◆ DATA
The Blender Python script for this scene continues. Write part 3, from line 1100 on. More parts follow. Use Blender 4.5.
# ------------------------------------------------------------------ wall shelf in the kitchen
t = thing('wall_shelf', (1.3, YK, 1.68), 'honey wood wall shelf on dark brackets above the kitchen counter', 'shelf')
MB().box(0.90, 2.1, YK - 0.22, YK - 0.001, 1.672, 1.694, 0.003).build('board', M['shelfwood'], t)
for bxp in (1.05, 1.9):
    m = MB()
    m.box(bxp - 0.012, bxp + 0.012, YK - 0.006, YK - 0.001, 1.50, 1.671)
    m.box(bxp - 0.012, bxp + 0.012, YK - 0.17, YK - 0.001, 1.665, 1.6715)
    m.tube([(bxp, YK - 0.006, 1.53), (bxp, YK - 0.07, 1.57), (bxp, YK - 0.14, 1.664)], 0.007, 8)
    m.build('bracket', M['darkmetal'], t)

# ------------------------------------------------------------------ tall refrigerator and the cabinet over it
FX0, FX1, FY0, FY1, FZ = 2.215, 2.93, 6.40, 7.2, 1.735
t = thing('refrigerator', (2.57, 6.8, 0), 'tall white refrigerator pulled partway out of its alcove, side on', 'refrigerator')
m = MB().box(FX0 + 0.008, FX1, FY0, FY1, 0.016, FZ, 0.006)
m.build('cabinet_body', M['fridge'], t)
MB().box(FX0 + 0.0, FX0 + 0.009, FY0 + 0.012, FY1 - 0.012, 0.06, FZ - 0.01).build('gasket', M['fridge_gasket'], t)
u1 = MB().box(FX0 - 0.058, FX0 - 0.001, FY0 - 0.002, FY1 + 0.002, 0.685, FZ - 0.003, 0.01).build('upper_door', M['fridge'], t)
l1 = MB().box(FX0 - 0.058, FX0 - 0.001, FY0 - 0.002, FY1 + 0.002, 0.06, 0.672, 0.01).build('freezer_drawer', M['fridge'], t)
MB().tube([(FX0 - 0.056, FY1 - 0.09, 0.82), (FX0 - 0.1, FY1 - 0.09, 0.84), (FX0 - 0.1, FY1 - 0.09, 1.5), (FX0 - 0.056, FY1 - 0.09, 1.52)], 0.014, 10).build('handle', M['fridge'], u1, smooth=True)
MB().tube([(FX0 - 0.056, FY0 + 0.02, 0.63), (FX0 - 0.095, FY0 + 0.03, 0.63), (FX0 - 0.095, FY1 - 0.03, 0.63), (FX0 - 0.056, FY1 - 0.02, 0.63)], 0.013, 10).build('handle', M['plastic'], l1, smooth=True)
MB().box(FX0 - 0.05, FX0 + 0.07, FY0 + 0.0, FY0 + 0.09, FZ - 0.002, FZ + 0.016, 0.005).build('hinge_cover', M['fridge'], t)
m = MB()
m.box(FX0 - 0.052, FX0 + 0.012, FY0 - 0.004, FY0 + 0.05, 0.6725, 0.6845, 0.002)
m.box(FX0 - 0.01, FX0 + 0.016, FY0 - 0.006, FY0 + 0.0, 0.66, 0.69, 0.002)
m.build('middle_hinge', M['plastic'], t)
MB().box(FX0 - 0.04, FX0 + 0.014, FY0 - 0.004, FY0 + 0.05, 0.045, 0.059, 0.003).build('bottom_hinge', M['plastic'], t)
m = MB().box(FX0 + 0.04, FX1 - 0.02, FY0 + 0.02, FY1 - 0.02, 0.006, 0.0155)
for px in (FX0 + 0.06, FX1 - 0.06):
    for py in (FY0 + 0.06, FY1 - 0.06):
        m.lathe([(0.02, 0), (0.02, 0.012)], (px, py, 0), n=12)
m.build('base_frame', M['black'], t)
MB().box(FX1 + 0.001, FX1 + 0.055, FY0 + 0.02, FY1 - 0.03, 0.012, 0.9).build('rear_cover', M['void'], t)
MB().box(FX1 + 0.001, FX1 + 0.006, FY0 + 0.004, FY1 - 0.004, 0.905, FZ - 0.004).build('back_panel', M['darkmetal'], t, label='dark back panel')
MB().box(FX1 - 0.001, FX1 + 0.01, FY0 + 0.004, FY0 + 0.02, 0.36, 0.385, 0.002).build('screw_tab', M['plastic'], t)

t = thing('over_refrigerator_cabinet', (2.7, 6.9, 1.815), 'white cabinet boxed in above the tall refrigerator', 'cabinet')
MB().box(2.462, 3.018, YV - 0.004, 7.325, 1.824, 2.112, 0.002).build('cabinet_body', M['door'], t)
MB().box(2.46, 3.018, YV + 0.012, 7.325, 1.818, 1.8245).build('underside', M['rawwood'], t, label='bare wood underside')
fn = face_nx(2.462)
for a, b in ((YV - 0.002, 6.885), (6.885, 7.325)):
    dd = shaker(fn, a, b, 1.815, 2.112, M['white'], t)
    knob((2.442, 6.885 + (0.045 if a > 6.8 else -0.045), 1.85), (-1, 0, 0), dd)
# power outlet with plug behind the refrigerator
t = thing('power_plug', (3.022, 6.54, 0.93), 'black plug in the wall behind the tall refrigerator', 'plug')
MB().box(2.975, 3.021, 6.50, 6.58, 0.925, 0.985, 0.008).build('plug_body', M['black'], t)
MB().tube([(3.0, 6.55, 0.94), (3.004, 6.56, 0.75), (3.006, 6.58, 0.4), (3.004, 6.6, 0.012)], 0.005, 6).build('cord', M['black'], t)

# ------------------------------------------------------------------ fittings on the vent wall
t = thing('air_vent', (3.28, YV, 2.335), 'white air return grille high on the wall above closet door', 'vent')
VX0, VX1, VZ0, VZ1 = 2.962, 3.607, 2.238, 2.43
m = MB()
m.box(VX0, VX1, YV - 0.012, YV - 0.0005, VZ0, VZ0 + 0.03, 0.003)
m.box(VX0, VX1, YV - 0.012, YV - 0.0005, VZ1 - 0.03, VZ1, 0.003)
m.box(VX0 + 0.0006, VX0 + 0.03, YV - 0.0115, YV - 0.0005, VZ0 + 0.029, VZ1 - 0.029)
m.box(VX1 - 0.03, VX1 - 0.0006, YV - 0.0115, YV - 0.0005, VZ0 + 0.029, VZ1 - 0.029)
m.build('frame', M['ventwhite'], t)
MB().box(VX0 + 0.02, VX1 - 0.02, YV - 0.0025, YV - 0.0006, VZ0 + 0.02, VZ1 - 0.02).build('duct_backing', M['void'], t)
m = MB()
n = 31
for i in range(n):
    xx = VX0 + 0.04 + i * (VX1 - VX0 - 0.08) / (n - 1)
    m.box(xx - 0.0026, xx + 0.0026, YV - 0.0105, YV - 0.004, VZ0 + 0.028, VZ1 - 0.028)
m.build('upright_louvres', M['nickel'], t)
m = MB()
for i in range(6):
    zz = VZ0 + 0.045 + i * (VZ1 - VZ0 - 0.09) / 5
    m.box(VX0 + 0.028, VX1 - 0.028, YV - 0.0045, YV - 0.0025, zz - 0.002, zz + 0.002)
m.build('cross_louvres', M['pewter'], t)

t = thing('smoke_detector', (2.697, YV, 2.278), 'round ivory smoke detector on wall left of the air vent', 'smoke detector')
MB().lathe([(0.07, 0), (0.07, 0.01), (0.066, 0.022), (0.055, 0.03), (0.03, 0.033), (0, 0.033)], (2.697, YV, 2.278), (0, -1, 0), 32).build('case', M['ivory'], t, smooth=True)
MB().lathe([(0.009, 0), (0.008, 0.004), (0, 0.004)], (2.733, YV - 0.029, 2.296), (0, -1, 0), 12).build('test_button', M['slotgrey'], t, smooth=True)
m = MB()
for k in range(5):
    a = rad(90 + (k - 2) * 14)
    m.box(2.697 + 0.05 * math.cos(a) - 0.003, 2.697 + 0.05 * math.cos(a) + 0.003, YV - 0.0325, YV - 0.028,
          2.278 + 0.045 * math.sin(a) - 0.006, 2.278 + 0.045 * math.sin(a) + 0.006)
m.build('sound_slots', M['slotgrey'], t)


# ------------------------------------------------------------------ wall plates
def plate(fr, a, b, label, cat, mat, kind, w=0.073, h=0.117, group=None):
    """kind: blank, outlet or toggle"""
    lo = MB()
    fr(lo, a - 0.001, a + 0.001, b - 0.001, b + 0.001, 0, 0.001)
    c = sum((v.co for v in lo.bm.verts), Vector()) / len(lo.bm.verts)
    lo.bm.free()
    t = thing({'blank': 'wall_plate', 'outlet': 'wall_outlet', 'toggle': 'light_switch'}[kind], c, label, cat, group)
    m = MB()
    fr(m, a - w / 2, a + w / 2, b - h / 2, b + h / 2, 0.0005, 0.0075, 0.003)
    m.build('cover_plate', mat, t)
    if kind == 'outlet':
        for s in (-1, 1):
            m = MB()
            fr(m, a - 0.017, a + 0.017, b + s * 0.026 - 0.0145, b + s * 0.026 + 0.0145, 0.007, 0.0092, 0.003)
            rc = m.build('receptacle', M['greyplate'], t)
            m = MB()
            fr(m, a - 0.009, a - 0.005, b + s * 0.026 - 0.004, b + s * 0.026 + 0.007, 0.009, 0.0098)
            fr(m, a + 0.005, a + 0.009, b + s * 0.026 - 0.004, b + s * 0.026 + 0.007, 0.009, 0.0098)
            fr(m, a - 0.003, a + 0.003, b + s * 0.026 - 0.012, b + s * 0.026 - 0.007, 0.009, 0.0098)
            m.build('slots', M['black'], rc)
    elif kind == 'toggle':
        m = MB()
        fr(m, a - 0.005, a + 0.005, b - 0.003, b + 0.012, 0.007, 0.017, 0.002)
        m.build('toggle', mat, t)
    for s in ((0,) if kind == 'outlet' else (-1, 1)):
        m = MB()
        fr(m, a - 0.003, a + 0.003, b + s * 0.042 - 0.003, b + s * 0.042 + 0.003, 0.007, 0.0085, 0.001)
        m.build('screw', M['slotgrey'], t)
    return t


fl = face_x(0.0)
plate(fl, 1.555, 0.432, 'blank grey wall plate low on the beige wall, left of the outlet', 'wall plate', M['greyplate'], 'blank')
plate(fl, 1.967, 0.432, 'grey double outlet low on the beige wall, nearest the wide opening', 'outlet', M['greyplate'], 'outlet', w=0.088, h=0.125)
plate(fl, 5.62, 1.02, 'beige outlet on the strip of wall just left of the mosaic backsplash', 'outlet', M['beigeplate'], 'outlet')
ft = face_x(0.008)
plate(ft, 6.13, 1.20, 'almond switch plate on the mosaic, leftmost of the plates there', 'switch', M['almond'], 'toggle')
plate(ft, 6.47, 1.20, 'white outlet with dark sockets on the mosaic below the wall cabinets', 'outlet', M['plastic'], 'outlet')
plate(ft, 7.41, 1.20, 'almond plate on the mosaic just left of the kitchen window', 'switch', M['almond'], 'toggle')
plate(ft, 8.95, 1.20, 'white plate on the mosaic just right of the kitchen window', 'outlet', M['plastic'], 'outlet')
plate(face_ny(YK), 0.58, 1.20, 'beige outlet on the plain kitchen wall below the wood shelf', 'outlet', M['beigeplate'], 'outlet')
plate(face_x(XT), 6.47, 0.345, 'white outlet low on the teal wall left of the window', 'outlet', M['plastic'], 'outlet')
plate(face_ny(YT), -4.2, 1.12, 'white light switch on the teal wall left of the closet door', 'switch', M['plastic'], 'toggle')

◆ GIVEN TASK
Return, from the data, each line that has the word "darkmetal" in it.

◆ CORRECT RESPONSE
    m.build('bracket', M['darkmetal'], t)
MB().box(FX1 + 0.001, FX1 + 0.006, FY0 + 0.004, FY1 - 0.004, 0.905, FZ - 0.004).build('back_panel', M['darkmetal'], t, label='dark back panel')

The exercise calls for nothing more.